Veränderungen in der rechtsextremistischen Struktur

Im Rechtsextremismus seien strukturelle Veränderungen zu beobachten: So gehe die Entwicklung weg von Neonazi-Kameradschaften zu freien Zusammenschlüssen, die Neue Rechte, etwa die „Identitäre Bewegung“, versuche eine Modernisierung und Intellektualisierung der Szene. Zugleich träten neue Parteien wie die „Neue Stärke Partei“ auf den Plan, die im Juli und August Aufmärsche in Mainz veranstaltete. Verfassungsschutzpräsident Schäfer kündigte unterdessen an, dass die Beobachtung des hessischen AfD-Landesverbandes „in diesen Tagen“ beginne. Damit schließe Hessen sich dem Vorgehen des Bundesamts für Verfassungsschutz an, das die Partei als Beobachtungsobjekt einstufte.

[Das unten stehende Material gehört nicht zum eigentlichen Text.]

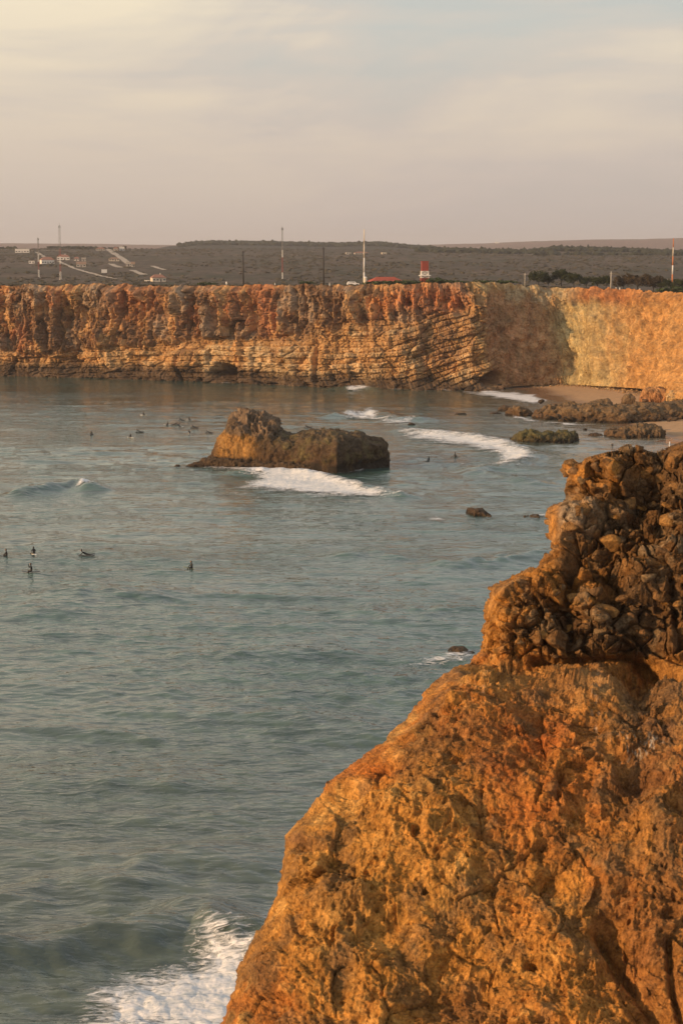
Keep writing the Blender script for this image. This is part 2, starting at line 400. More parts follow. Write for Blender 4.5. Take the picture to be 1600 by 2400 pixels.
foam('surf_foam', [(60,2010),(200,1990),(420,2010),(600,2060),(640,2120),(480,2080),(250,2050)], 0.42, 40, puff=.04, lift=.06)
foam('surf_foam', [(925,1012),(1000,1008),(1100,1018),(1180,1034),(1240,1058),(1258,1080),(1222,1095),(1150,1101),(1110,1108),(1120,1098),(1168,1086),(1160,1068),(1100,1053),(1020,1040),(950,1029)], 1.18, 19)
foam('surf_foam', [(785,973),(840,971),(870,962),(892,970),(888,980),(920,986),(985,985),(950,997),(900,994),(860,986),(800,982)], 0.95, 8)
foam('surf_foam', [(795,915),(820,908),(850,909),(874,917),(830,921)], 1.0, 7)
foam('beach_wash', [(1080,919),(1150,916),(1200,919),(1250,926),(1288,942),(1250,948),(1190,938),(1110,927)], 1.15, 8, lift=0.1, puff=0.15)
foam('beach_wash', [(1180,962),(1215,975),(1250,985),(1330,993),(1420,998),(1420,1003),(1330,1000),(1250,992),(1200,982)], 0.85, 5, puff=.08)
foam('beach_wash', [(1400,1030),(1480,1034),(1560,1032),(1560,1037),(1480,1040),(1400,1036)], 0.6, 5, puff=.05)
foam('surf_foam', [(1180,1036),(1270,1044),(1358,1036),(1358,1041),(1270,1049),(1180,1042)], 0.6, 5, puff=.08)
foam('beach_wash', [(1215,976),(1250,986),(1300,988),(1290,1000),(1230,990)], 0.7, 6, puff=0.1)
foam('beach_wash', [(1330,1012),(1420,1012),(1440,1020),(1370,1030),(1300,1040),(1200,1038),(1190,1030)], 0.5, 8, puff=0.1)
foam('surf_foam', [(1110,1104),(1180,1113),(1240,1122),(1262,1134),(1200,1126),(1130,1113)], 0.7, 6, puff=0.12)
foam('surf_foam', [(980,1216),(1020,1211),(1065,1222),(1040,1231),(1000,1228)], 0.75, 8)
foam('surf_foam', [(890,1580),(960,1552),(1040,1528),(1125,1516),(1130,1562),(1040,1566),(960,1580)], 0.72, 16)
foam('surf_foam', [(1225,1216),(1262,1207),(1300,1209),(1300,1220)], 0.8, 7)
foam('surf_foam', [(1085,1212),(1160,1212),(1150,1219),(1090,1218)], 0.5, 6, puff=0.1)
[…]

Auch im Linksextremismus wachse das Personenpotenzial: von 2600 auf 2770 Menschen. Linke Straftaten seien auf 131 (Vorjahr: 110) gestiegen, linke Gewalttaten auf 42 (34). Autonome und Anarchisten gingen zunehmend auf Konfrontation mit vermeintlichen politischen Gegnern, „outeten“ diese und schreckten weder vor Sachbeschädigung noch Sabotage an Infrastruktur zurück, erklärte Schäfer. Auch beim Islamismus gebe es keinen Grund zur Entwarnung, obwohl er bei jungen Menschen an „Strahlkraft“ verliere: So verbreiteten dschihadistische Salafisten weiter ihre Propaganda im Internet. „Unsere Warnungen dürfen keine Routine werden, wir müssen hellwach sein“, mahnte der Verfassungsschutzpräsident angesichts der bedrohlichen Lage.